161 şehrin trafik yoğunluk derecelerini belirleyen TomTom’un geçtiğimiz günlerde duyurduğu ‘Trafik Sıkışıklık İndeksi’ne göre İstanbul, Moskova’dan sonra Avrupa’nın en sıkışık 2. şehri olarak belirlendi. Rapor; İstanbul'da gün içerisinde yoğun olmayan saatlerde bile seyahat sürelerinin normalden yüzde 55 ve sabahın sıkışık saatlerinde ise yüzde 80 oranlarında daha uzun olduğunu tespit etti. Aynı rapor ayrıca akşam saatlerinde; trafiğin en yoğun olduğu zamanlarda sıkışıklığın normalden yüzde 125 daha fazla olduğunu belirledi.
Her yıl 18,000’den çok dur-kalk
Castrol’ün yaptığı araştırmalar ise şimdiden gösteriyor ki sürücüler her yıl 18,000’den çok dur-kalk deneyimi yaşıyor. Trafik yoğunluğunun fazla olmasından dolayı İstanbul’daki sürücüler, bu rakamdan çok daha fazla dur-kalk deneyimi yaşıyor.
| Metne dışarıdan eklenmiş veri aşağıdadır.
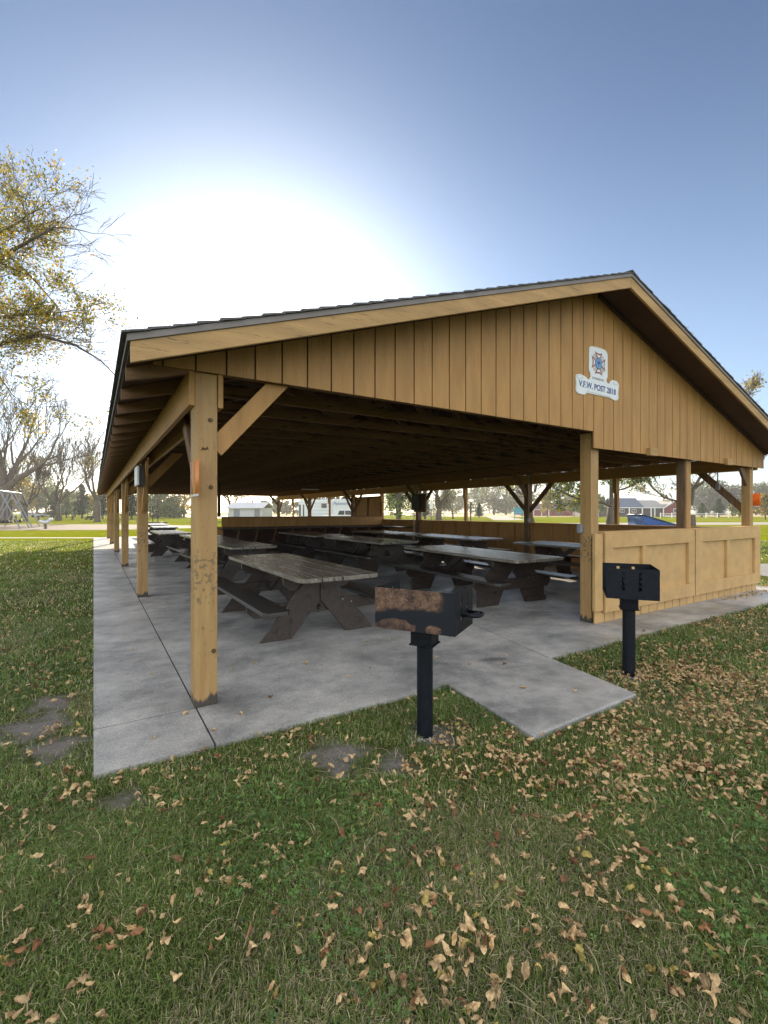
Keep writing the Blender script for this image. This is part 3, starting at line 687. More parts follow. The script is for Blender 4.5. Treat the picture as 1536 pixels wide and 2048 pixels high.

Bu öncü çalışmada Castrol, TomTom ile dünya çapında farklı şehirlerde dur-kalk sayısını keşfetmeyi taahhüt ediyor ve TomTom dünyadaki tüm yol ağları üzerindeki sürüş davranışlarını analiz edecek kesin trafik ve seyahat bilgilerini kullanıyor.
Bracchi: Dur-kalk motorlarda mikroskopik aşınma yaratıyor
Kıdemli Teknoloji Geliştirme Uzmanı Gareth Bracchi: “Dur-kalk trafiği yalnızca yolculuk sürelerini etkileyen değil aynı zamanda motorlarda mikroskopik aşınma yaratan trafikte rölanti ve kavşaklarda bekleme gibi problemlere neden olan global bir sorundur. TomTom Navigasyon’la gerçekleştirdiğimiz işbirliği ile şehir sınırları içinde kilometre başına ortalama dur-kalk sayısını ölçmek; hangi şehirlerin daha yoğun trafiğe sahip olduğunu keşfetmek ve hangi şehrin sürücülerinin dur-kalk aşınma riskine daha çok sahip olduğunu göstermek mümkün olacak.”
Yücesan: Sonuçlar için sabırsızlanıyoruz
TomTom Türkiye Ülke Müdürü Enis Yücesan: “TomTom’un da Castrol’ün de okula gidiş ya da bir hafta sonu yolcuğu olsun, müşterilerimizin düzenli bir şekilde yolculuk etmelerini amaçlamaları, bu işbirliğini mantıklı kılıyor. Castrol ile gerçekleştirdiğimiz ortaklıktan son derece mutluyuz ve bu çalışmadan elde edilecek sonuçları paylaşmak için sabırsızlanıyoruz.”